## Records to use
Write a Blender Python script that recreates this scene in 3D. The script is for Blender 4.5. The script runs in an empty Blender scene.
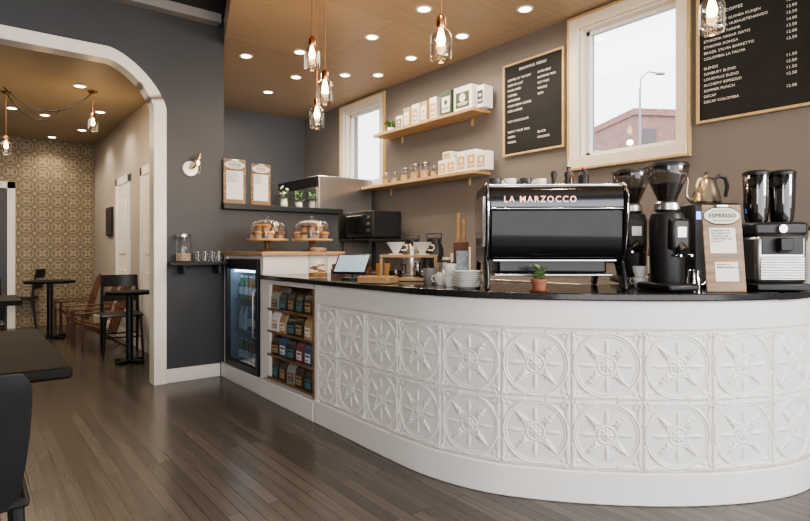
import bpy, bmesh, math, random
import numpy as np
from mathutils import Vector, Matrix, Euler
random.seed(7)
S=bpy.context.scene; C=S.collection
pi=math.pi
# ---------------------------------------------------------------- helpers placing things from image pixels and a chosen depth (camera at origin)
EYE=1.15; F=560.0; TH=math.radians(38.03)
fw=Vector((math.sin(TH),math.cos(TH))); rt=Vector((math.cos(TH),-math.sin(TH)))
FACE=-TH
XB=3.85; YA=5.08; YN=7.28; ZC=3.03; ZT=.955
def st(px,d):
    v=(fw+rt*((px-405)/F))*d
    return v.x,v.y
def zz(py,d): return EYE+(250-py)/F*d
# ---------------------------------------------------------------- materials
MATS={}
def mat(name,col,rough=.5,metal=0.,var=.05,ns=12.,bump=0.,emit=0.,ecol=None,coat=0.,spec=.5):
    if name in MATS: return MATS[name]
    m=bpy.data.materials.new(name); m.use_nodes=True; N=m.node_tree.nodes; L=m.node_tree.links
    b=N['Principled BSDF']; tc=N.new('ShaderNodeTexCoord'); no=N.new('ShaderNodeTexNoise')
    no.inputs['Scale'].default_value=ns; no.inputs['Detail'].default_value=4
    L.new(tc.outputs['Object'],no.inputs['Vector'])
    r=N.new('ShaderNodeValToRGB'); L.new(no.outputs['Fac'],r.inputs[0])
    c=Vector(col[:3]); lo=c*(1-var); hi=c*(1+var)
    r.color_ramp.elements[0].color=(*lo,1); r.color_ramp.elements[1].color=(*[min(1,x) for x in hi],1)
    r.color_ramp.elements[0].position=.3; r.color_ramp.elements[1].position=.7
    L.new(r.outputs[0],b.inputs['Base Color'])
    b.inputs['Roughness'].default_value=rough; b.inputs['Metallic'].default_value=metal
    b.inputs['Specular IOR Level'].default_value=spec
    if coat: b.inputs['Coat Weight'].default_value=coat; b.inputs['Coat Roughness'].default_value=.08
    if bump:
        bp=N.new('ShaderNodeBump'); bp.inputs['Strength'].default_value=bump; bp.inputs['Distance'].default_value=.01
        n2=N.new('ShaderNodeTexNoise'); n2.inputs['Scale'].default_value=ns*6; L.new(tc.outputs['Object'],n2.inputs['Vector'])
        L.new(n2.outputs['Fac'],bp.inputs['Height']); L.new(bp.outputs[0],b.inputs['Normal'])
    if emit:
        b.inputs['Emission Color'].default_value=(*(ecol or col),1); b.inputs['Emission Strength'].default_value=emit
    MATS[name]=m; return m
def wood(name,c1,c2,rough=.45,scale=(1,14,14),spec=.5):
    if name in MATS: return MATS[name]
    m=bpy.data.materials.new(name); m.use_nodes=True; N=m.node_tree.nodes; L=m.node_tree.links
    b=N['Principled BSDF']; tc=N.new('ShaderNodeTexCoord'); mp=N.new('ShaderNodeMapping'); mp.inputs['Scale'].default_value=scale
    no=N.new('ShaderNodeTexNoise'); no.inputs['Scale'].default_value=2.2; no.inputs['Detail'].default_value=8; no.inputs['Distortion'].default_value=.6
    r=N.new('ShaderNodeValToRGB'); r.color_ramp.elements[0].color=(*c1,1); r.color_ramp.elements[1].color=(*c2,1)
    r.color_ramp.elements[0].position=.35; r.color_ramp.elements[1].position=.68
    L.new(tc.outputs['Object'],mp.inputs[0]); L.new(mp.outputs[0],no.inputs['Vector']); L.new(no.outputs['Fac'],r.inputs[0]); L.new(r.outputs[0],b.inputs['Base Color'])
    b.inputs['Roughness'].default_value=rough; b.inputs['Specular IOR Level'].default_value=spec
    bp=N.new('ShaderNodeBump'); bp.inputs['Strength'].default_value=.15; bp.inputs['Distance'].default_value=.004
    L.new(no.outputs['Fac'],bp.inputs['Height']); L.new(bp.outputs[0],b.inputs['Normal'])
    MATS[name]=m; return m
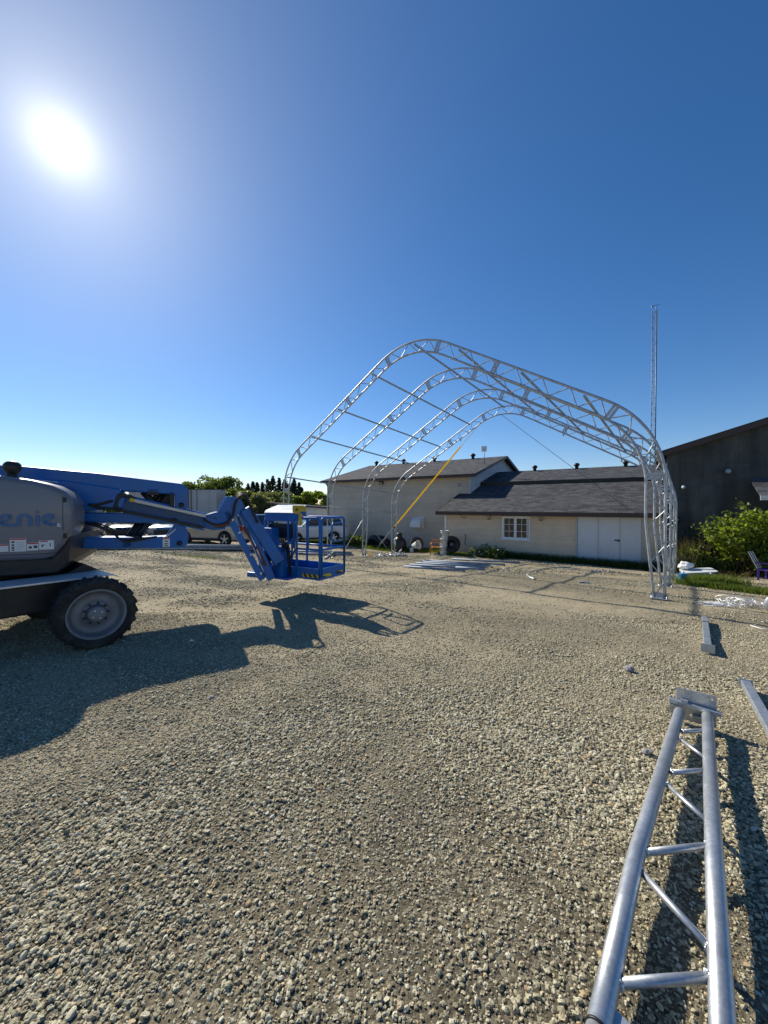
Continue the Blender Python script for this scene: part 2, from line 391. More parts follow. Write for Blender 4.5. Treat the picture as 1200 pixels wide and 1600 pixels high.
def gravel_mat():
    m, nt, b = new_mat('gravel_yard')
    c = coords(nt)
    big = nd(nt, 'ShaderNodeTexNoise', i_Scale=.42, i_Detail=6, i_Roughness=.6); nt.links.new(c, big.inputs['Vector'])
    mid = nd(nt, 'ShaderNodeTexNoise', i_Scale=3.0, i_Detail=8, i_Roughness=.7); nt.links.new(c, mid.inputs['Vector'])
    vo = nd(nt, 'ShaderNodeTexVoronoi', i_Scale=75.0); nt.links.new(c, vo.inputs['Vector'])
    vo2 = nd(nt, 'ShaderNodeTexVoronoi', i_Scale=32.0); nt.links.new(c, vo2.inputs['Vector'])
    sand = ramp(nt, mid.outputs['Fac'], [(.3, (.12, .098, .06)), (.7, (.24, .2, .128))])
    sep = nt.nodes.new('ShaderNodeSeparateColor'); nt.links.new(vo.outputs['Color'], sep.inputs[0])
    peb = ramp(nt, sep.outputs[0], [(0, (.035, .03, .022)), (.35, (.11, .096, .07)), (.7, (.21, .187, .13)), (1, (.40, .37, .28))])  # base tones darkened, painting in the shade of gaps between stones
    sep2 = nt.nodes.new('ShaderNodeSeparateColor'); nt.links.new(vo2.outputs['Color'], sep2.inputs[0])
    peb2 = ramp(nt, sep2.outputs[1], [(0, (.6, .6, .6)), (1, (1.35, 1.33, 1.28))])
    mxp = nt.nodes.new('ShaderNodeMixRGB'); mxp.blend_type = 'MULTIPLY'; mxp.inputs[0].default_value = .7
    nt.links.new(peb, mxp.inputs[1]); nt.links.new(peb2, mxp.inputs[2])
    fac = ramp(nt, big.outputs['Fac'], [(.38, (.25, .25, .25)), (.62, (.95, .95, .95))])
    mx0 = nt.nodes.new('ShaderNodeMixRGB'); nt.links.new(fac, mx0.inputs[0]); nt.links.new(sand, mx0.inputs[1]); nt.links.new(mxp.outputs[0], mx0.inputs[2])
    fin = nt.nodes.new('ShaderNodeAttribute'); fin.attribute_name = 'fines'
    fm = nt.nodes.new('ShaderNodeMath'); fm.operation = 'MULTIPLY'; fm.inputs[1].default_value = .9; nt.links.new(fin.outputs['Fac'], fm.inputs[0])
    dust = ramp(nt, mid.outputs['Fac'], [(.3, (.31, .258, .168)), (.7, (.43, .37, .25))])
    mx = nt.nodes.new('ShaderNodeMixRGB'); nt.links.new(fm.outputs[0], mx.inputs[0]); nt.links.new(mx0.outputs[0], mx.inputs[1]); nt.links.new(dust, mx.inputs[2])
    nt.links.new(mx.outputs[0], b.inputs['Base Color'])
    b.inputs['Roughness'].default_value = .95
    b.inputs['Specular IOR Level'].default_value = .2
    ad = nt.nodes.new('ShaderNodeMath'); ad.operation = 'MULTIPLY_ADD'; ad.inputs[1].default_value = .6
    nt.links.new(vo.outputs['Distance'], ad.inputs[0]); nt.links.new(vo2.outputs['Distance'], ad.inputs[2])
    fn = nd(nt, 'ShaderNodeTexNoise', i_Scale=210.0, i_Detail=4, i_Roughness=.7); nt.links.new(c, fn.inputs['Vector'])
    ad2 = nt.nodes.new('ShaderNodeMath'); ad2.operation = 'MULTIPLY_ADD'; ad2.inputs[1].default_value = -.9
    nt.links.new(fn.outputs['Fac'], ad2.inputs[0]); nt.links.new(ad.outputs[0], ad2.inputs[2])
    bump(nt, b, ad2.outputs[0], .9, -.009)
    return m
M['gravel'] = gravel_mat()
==
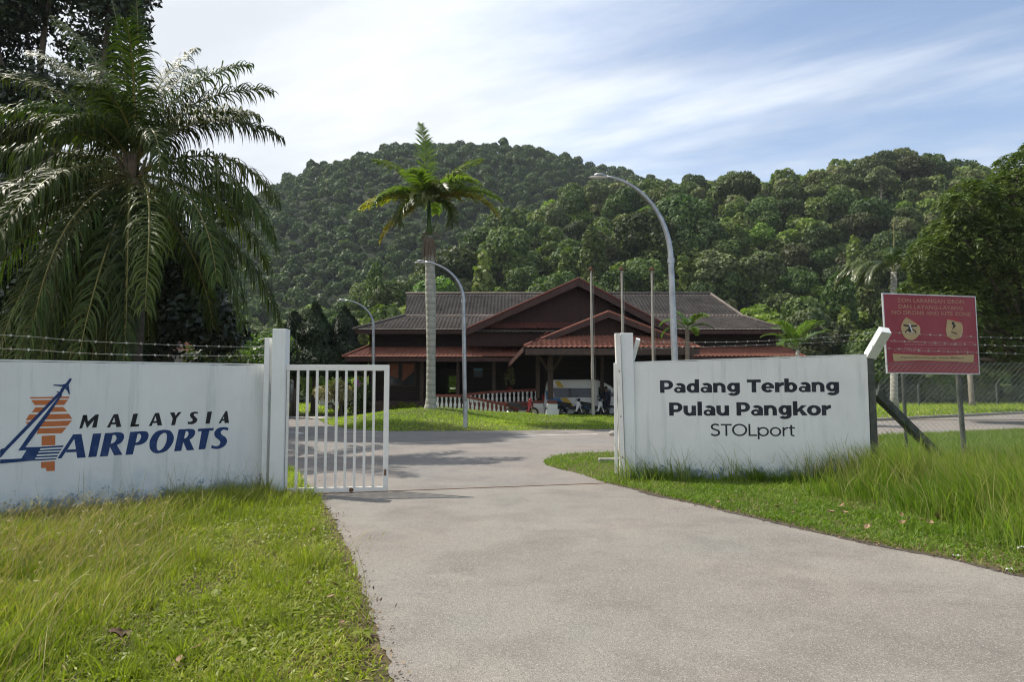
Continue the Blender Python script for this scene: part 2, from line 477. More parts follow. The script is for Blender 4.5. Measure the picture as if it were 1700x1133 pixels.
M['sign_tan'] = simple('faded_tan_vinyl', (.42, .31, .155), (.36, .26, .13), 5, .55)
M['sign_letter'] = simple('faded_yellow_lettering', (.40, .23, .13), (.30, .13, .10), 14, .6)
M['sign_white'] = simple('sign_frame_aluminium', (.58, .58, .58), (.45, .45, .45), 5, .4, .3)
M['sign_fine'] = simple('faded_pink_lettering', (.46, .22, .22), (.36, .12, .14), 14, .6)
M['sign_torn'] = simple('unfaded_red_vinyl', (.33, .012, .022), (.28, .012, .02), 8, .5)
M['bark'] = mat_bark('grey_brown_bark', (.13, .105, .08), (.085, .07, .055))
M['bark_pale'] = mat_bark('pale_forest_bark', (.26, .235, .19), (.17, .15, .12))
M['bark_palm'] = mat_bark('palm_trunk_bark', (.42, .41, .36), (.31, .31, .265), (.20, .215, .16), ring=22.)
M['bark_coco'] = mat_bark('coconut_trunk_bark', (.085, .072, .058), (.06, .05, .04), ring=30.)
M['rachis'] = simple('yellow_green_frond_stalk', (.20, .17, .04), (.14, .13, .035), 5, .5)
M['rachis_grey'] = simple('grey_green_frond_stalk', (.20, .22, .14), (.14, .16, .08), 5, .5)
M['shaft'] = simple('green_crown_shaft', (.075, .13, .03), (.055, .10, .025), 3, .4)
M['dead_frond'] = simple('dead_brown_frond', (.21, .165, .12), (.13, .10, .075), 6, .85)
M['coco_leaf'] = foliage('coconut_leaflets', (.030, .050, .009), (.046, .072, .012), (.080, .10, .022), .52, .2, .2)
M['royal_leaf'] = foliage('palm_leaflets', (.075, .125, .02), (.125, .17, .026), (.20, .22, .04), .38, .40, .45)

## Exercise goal
Extract the lines from the line with "were 1700x1133 pixels." to the line with "(.20, .22, .04), .38, .40, .45)", inclusive, reproducing them exactly and leaving out every other line.

## Full answer
Continue the Blender Python script for this scene: part 2, from line 477. More parts follow. The script is for Blender 4.5. Measure the picture as if it were 1700x1133 pixels.
M['sign_tan'] = simple('faded_tan_vinyl', (.42, .31, .155), (.36, .26, .13), 5, .55)
M['sign_letter'] = simple('faded_yellow_lettering', (.40, .23, .13), (.30, .13, .10), 14, .6)
M['sign_white'] = simple('sign_frame_aluminium', (.58, .58, .58), (.45, .45, .45), 5, .4, .3)
M['sign_fine'] = simple('faded_pink_lettering', (.46, .22, .22), (.36, .12, .14), 14, .6)
M['sign_torn'] = simple('unfaded_red_vinyl', (.33, .012, .022), (.28, .012, .02), 8, .5)
M['bark'] = mat_bark('grey_brown_bark', (.13, .105, .08), (.085, .07, .055))
M['bark_pale'] = mat_bark('pale_forest_bark', (.26, .235, .19), (.17, .15, .12))
M['bark_palm'] = mat_bark('palm_trunk_bark', (.42, .41, .36), (.31, .31, .265), (.20, .215, .16), ring=22.)
M['bark_coco'] = mat_bark('coconut_trunk_bark', (.085, .072, .058), (.06, .05, .04), ring=30.)
M['rachis'] = simple('yellow_green_frond_stalk', (.20, .17, .04), (.14, .13, .035), 5, .5)
M['rachis_grey'] = simple('grey_green_frond_stalk', (.20, .22, .14), (.14, .16, .08), 5, .5)
M['shaft'] = simple('green_crown_shaft', (.075, .13, .03), (.055, .10, .025), 3, .4)
M['dead_frond'] = simple('dead_brown_frond', (.21, .165, .12), (.13, .10, .075), 6, .85)
M['coco_leaf'] = foliage('coconut_leaflets', (.030, .050, .009), (.046, .072, .012), (.080, .10, .022), .52, .2, .2)
M['royal_leaf'] = foliage('palm_leaflets', (.075, .125, .02), (.125, .17, .026), (.20, .22, .04), .38, .40, .45)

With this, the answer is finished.